Records with scene code
++++++++++++++++++++
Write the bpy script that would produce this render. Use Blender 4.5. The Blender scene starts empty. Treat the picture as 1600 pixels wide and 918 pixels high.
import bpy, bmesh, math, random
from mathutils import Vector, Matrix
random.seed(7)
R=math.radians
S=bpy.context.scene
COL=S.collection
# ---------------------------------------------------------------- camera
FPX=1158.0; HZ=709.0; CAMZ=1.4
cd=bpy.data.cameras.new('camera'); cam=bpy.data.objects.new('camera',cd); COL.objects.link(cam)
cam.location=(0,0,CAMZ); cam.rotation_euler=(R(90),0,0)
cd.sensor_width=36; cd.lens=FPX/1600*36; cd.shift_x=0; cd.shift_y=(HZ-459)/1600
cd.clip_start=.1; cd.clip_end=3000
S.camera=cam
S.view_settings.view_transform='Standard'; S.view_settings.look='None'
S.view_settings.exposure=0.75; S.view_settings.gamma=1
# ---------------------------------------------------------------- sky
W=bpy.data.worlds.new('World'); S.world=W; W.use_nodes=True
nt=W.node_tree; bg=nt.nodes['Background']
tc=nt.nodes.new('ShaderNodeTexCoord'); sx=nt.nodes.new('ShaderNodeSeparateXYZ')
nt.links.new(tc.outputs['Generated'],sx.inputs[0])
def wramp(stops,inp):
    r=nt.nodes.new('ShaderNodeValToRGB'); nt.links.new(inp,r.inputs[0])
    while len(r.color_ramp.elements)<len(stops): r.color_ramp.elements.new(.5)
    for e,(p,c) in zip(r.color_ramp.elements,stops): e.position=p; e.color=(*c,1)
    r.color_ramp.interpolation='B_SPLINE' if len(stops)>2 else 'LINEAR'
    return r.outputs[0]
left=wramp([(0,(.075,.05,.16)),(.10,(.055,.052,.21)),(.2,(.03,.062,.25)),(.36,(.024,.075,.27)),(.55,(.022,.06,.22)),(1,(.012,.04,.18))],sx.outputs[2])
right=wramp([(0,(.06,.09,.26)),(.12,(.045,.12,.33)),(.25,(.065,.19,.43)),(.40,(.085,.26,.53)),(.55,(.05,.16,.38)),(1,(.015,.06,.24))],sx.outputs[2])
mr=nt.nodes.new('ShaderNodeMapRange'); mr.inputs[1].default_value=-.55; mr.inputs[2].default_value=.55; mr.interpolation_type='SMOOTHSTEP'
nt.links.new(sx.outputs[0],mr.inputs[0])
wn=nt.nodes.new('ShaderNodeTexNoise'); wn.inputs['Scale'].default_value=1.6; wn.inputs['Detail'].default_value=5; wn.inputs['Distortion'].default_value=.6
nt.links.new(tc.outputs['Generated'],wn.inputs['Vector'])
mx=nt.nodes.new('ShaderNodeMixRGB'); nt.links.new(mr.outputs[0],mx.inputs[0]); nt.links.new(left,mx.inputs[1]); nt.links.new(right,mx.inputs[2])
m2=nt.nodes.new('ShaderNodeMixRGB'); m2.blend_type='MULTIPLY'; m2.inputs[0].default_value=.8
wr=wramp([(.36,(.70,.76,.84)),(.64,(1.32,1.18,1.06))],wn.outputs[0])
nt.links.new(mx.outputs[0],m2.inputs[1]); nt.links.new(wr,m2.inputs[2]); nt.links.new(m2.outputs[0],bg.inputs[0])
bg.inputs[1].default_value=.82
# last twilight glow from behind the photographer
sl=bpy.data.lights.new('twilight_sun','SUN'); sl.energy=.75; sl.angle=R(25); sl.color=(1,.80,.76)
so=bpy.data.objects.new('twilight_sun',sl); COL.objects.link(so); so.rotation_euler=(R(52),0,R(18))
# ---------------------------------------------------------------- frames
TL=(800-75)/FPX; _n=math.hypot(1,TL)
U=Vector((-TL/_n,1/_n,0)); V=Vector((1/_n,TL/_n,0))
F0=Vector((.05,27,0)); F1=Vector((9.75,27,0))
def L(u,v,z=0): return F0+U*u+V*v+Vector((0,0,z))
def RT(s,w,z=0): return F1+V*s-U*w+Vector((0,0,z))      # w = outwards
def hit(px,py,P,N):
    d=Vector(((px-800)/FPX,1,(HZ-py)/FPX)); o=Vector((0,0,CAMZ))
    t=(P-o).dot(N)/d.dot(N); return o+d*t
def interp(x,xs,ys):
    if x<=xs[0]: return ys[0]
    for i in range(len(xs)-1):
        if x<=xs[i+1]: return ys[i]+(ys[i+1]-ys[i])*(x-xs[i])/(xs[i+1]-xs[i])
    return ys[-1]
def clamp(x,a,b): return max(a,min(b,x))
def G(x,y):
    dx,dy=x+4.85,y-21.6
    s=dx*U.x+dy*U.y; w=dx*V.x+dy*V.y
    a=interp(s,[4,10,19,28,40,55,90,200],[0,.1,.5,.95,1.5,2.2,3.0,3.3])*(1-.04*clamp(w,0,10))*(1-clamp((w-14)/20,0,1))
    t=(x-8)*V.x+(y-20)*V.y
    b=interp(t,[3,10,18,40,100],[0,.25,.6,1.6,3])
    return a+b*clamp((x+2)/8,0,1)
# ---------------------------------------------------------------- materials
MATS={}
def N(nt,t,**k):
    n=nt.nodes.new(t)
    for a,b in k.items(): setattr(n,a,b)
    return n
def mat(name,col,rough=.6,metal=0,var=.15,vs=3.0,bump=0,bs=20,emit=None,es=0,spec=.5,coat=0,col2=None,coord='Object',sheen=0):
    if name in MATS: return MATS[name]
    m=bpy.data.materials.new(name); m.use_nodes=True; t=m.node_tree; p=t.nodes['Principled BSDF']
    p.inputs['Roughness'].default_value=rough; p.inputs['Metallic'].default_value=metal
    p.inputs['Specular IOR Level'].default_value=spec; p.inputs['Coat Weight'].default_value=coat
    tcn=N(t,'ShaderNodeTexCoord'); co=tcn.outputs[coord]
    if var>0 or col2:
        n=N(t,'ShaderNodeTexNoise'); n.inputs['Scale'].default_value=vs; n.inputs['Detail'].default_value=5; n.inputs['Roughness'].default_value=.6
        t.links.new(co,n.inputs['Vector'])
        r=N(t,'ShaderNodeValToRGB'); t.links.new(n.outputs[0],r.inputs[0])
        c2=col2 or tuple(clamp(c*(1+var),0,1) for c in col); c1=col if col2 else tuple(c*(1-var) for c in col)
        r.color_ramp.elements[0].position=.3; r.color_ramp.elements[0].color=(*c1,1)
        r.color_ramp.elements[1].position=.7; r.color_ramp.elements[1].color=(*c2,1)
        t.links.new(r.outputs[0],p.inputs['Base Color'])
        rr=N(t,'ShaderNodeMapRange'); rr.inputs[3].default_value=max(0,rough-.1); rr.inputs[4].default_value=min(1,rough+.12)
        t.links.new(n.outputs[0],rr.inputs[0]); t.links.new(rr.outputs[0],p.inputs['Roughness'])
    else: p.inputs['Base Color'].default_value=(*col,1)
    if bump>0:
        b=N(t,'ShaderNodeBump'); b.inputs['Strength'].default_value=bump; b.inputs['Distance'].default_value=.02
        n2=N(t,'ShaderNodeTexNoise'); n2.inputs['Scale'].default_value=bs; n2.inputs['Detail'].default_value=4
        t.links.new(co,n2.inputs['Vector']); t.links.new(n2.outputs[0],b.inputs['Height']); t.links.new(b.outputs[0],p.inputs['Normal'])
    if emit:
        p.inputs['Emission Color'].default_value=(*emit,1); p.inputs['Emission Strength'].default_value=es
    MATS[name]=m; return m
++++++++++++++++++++
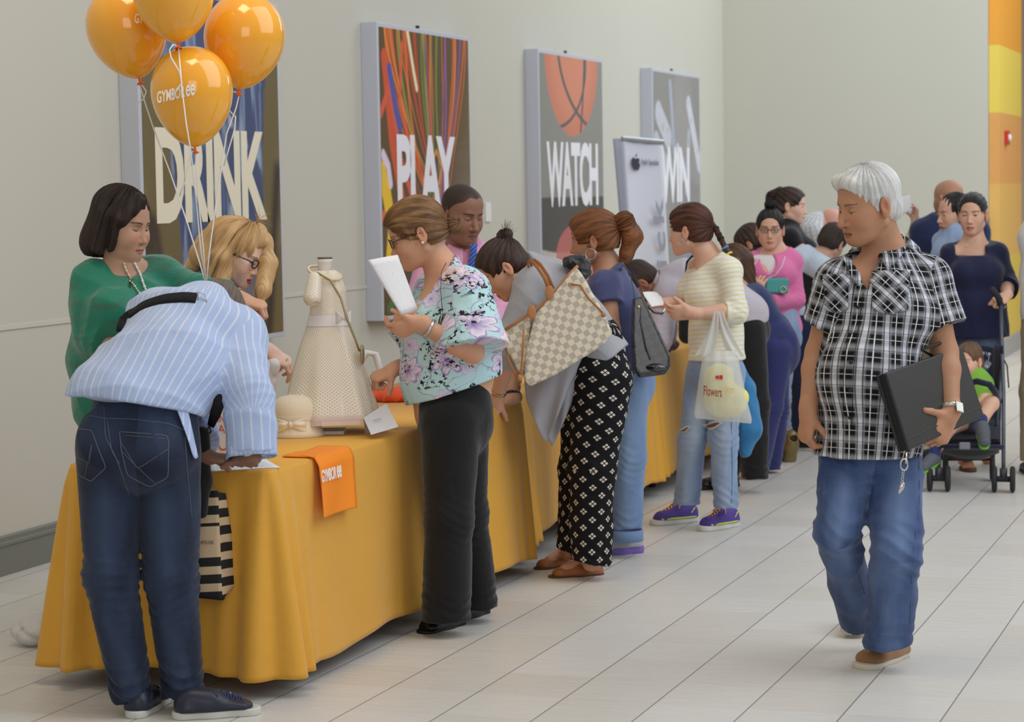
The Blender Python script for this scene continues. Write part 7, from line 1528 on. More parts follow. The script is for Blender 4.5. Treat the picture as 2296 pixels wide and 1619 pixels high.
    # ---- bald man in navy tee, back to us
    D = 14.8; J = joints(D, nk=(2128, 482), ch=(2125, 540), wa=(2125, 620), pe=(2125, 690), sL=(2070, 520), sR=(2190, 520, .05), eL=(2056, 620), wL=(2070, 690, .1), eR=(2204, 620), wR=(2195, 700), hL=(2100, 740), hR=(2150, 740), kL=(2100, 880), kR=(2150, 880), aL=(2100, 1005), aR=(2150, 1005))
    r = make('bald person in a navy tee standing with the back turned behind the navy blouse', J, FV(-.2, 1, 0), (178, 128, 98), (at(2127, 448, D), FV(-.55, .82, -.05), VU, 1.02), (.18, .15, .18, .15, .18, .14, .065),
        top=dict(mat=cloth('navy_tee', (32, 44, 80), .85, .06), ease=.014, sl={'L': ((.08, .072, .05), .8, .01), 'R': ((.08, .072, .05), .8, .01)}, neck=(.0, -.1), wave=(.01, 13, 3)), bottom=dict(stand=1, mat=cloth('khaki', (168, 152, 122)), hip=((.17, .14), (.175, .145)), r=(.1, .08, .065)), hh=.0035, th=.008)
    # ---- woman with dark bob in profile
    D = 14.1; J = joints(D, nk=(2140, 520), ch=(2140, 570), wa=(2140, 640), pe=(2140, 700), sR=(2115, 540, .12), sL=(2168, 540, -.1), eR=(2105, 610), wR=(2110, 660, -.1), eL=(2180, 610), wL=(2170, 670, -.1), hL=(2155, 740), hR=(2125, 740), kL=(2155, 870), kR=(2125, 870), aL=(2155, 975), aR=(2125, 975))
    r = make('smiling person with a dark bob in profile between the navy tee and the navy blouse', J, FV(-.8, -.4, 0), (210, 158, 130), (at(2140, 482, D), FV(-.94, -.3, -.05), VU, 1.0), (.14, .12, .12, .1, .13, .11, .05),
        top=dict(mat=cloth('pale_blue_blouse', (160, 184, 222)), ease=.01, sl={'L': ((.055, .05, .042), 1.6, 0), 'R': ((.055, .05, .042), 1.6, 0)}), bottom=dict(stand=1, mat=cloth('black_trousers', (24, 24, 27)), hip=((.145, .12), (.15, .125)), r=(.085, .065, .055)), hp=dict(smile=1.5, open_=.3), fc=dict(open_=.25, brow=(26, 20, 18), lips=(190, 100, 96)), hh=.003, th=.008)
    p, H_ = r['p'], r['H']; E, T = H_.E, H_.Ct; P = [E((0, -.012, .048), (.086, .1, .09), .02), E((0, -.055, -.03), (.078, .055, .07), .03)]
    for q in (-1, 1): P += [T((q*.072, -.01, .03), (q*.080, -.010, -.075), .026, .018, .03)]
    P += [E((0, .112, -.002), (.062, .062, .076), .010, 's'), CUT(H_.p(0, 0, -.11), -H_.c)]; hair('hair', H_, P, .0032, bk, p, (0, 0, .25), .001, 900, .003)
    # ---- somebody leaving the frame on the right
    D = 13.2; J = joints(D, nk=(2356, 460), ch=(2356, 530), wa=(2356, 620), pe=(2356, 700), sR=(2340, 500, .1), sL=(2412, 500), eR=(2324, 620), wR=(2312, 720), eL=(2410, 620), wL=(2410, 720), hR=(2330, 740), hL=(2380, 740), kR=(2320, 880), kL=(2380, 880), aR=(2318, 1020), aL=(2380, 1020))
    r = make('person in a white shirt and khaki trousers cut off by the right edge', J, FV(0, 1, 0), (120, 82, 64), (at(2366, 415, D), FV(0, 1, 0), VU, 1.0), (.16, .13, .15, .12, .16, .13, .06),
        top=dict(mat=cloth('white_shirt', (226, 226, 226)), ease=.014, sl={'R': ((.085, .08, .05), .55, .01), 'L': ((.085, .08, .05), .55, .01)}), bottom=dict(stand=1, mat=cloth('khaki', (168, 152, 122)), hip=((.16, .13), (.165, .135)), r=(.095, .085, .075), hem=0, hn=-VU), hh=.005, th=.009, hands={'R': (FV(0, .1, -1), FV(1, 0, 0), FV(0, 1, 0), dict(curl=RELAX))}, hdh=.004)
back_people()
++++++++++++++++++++
-- Exercise objective --
Find each line holding "high". Copy it out.

-- Solution to this problem --
Write the bpy script that would produce this render. Use Blender 4.5. The Blender scene starts empty. Treat the picture as 1600 pixels wide and 918 pixels high.
The Blender Python script for this scene continues. Write part 7, from line 1528 on. More parts follow. The script is for Blender 4.5. Treat the picture as 2296 pixels wide and 1619 pixels high.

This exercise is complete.